La cultura reggae in Sardegna sta rapidamente crescendo, anche grazie a eventi come il Sardinia Reggae Festival. Secondo voi, quali sono le ragioni di questa crescita?
Probabilmente una certa predisposizione da parte dei sardi all’ascolto di queste sonorità deriva dall’essere isolani. Il reggae, inoltre, come tanta altra musica, offre la possibilità di evadere dagli schemi, dalla quotidianità. Quando i primi progetti sono arrivati in Sardegna e hanno iniziato a spargere i semi di quest’ondata musicale, è stato relativamente semplice che si creassero delle condizioni favorevoli alla sua diffusione. Girando un po’, ci siamo resi conto che, ad esempio, il Sardinia Reggae Festival è conosciuto ovunque, anche grazie alle line up sempre molto ricche di nomi internazionali. La Sardegna si presta bene a divenire la nuova “base” italiana per il reggae-roots. La Tempesta Dub, pur non essendo sarda, ha un’attenzione molto particolare per i progetti nati qui.

Cosa pensate della scena musicale indipendente sarda?

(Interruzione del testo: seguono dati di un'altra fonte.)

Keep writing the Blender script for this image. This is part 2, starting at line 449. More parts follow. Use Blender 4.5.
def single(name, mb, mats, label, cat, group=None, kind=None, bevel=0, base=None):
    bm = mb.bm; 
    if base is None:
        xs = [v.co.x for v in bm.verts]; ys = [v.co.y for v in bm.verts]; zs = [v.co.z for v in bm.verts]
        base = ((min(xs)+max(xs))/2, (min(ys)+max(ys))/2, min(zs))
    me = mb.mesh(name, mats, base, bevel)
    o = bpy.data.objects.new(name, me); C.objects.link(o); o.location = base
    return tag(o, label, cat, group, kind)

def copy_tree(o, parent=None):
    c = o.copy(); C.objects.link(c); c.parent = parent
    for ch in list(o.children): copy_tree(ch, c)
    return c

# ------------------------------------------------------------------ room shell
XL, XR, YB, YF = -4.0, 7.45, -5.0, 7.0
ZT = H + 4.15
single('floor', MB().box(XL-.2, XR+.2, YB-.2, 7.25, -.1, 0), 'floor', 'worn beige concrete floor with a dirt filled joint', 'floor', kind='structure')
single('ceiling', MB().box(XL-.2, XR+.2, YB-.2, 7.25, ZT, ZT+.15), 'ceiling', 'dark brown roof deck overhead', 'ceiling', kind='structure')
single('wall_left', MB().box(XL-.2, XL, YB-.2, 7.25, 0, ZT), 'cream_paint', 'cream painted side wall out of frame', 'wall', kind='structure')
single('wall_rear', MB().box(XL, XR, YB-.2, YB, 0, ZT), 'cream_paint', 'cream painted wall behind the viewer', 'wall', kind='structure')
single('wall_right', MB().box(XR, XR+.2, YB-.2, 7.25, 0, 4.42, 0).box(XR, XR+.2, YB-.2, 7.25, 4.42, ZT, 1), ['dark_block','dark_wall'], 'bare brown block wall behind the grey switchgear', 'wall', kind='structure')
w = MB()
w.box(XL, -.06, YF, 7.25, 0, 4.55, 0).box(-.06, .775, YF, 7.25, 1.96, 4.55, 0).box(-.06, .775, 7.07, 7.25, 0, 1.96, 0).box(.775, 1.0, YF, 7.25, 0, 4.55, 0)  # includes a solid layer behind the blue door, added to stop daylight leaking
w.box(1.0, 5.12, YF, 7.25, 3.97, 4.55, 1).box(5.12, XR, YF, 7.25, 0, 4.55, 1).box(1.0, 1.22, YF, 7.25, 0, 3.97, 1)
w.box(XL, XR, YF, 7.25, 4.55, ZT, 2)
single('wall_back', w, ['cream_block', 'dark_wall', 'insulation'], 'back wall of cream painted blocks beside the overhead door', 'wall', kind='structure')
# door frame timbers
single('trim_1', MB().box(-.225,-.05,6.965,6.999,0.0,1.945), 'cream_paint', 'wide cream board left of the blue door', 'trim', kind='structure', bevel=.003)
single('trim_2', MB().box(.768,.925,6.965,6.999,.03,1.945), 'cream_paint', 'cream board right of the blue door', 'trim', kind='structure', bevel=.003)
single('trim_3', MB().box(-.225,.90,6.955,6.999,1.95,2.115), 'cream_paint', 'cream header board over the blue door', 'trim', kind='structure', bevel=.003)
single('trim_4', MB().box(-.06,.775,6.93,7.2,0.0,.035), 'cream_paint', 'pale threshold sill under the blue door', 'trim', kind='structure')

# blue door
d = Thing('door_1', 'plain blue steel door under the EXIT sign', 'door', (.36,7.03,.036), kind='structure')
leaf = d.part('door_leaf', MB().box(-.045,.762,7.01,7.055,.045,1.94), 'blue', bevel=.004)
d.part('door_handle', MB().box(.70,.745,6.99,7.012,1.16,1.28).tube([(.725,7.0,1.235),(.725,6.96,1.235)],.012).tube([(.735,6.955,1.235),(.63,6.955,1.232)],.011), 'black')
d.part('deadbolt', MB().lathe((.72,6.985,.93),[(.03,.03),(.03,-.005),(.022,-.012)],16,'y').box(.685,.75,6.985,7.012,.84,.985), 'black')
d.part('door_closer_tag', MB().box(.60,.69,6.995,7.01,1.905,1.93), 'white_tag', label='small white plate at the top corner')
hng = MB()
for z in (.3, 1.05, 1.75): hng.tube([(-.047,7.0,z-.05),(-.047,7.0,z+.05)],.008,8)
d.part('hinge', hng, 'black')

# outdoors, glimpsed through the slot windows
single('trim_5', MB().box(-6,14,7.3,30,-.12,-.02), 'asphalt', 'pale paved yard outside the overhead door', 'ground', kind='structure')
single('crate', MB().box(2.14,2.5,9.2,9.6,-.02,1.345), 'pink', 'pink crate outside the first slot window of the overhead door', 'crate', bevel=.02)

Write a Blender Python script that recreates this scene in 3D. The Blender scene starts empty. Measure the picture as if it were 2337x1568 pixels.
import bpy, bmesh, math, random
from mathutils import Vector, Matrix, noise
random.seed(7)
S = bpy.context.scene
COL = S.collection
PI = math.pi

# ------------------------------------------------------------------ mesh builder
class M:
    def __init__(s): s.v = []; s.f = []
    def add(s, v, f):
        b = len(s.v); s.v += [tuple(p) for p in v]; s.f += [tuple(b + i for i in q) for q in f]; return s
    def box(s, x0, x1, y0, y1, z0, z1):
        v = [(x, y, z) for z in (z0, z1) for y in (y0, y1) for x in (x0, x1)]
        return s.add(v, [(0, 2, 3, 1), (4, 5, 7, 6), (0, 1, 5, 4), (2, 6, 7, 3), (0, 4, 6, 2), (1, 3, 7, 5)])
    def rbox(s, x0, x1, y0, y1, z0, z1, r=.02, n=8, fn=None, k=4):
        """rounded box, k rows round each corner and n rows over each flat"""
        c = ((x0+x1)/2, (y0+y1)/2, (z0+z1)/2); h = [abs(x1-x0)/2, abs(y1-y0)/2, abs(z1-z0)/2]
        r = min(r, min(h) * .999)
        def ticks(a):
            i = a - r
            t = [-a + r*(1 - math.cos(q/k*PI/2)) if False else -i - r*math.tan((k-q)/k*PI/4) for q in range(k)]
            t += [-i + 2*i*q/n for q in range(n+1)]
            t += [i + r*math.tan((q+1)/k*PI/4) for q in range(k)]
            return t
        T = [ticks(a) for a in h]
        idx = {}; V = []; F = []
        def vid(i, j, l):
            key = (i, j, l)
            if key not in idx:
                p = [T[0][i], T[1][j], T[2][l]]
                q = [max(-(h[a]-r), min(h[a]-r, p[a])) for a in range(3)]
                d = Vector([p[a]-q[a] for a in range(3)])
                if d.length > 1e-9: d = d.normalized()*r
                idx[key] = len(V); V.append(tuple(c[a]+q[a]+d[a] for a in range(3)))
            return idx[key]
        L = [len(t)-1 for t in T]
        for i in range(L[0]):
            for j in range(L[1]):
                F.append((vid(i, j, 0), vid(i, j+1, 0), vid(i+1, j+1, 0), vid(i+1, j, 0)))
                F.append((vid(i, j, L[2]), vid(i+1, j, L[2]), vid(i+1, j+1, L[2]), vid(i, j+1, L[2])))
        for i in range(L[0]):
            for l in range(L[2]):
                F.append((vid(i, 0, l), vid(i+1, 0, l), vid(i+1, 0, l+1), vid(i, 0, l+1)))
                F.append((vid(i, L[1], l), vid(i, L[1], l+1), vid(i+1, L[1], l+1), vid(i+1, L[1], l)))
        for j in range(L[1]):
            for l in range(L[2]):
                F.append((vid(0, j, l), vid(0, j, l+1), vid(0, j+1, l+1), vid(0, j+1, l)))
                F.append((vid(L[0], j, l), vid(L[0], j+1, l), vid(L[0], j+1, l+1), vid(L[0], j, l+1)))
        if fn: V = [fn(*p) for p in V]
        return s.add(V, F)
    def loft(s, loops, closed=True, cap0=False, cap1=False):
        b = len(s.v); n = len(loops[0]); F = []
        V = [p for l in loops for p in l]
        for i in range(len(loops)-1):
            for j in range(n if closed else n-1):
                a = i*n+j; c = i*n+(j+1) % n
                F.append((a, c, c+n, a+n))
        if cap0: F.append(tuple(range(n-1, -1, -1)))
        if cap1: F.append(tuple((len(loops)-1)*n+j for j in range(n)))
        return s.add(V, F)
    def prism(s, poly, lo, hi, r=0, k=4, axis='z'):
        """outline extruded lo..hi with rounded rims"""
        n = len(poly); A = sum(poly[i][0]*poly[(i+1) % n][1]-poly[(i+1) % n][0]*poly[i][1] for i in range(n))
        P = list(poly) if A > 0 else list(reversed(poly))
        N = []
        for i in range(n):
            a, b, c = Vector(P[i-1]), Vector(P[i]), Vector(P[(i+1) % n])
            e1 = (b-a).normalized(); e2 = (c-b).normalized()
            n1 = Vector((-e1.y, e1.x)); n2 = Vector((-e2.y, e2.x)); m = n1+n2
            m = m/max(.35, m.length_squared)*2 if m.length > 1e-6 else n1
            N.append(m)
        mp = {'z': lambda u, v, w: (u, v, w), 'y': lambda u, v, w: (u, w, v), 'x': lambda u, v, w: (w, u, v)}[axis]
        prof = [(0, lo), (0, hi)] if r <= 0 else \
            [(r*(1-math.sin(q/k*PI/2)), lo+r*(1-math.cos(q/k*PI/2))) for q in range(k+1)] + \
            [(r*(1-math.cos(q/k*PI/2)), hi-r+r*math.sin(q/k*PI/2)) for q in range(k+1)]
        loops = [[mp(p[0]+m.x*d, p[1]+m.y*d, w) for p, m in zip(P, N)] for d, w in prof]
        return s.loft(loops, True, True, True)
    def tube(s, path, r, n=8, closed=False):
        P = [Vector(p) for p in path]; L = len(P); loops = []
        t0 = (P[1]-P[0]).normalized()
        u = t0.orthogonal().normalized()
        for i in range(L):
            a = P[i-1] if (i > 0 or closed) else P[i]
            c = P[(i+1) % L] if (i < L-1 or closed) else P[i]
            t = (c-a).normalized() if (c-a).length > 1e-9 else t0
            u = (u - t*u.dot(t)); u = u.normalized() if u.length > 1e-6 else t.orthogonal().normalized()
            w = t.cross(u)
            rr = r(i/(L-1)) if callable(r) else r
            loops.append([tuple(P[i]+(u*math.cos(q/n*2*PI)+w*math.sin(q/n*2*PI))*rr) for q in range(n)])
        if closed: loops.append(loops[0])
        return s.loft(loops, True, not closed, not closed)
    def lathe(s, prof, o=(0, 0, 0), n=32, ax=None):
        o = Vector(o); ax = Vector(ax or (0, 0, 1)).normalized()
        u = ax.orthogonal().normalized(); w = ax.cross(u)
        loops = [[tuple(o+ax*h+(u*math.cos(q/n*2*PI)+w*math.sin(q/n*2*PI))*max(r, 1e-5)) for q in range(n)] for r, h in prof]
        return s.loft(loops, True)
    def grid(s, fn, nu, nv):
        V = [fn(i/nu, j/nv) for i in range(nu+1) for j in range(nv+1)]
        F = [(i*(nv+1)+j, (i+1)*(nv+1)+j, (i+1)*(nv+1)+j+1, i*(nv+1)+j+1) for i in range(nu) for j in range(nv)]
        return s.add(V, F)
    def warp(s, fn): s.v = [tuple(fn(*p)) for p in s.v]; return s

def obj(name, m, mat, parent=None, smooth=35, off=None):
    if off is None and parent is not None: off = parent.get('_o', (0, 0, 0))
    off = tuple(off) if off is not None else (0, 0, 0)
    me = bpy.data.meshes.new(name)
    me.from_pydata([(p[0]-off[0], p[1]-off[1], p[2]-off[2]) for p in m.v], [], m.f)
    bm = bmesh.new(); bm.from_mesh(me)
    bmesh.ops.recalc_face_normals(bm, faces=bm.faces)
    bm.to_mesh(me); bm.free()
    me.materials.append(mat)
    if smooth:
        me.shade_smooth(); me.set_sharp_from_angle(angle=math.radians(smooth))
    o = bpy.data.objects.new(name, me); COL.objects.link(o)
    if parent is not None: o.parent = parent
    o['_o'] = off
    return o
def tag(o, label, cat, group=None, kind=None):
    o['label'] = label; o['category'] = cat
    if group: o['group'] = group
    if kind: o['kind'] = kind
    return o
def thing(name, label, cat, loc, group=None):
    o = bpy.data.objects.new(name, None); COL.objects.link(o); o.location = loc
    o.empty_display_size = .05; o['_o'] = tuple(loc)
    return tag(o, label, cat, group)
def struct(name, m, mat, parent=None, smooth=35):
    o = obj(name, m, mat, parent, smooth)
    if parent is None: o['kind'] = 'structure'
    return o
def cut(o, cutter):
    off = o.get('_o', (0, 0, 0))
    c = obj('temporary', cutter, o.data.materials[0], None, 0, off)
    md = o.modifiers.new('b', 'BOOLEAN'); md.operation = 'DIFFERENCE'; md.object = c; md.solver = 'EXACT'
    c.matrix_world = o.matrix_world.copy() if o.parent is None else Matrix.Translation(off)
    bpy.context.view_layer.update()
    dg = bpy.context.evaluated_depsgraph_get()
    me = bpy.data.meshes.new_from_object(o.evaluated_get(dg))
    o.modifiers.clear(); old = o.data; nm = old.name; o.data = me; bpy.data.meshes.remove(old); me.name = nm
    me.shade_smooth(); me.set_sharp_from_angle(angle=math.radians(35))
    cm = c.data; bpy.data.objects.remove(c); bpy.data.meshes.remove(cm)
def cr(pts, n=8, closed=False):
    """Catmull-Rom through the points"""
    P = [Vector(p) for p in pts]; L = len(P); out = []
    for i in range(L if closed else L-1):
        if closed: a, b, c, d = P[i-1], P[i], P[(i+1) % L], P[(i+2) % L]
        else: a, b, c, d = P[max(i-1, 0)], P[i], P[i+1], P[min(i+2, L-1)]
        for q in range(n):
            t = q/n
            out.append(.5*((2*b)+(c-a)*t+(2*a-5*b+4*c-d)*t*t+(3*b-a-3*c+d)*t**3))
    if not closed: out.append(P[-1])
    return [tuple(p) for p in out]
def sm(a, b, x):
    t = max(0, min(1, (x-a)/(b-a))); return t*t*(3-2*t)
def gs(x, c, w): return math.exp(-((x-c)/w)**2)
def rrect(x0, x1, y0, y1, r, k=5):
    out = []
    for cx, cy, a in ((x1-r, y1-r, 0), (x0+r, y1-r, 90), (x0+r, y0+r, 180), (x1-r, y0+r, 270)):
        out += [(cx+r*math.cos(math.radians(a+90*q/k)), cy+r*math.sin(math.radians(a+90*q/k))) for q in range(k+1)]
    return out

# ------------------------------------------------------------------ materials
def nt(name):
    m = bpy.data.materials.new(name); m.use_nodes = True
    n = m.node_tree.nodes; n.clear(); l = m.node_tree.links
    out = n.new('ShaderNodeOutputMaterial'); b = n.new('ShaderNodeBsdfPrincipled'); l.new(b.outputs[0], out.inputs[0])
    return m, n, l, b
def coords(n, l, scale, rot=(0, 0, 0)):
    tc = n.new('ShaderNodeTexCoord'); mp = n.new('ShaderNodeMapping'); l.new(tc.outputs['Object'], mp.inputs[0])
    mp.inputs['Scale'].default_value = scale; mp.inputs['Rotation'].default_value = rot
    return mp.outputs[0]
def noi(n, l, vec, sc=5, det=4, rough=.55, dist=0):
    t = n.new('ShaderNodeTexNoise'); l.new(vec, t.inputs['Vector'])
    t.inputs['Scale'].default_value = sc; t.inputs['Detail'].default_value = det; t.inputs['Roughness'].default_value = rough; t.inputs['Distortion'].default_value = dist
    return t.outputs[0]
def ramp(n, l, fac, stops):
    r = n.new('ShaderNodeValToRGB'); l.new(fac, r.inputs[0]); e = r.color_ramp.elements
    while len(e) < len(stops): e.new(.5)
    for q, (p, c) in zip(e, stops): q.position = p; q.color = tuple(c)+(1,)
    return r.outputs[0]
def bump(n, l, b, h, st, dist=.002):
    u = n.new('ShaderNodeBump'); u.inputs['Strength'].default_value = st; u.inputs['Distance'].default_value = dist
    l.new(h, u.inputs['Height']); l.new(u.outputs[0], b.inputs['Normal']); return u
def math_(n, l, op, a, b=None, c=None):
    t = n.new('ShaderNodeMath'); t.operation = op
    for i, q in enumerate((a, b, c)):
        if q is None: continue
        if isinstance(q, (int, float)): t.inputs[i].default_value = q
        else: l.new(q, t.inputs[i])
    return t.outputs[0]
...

Ci è capitato spesso di condividere il palco con altri artisti del panorama musicale alternativo (e non) della Sardegna. Il meglio è quando ci capita di entrare in contatto con un progetto musicale, anche molto “distante” dal nostro, in cui però riconosciamo lo stesso tipo di approccio, di entusiasmo: da incontri del genere può nascere qualcosa di realmente prezioso. Ciò che pensiamo è che in Sardegna ci sia un ambiente musicale vivo e vivace, un grande fermento che produce dei progetti musicali di qualità e che salta agli occhi di chi viene qui: questo è per noi un punto d’orgoglio.

Quali novità porterà con sè il 2016?
L’obiettivo principale è far ascoltare “Zero” il più possibile: è un lavoro che ci rappresenta particolarmente e vogliamo suonarlo in giro per lo stivale e al di fuori di esso. Il riscontro è positivo e abbiamo già ricevuto delle proposte per dei live in primavera.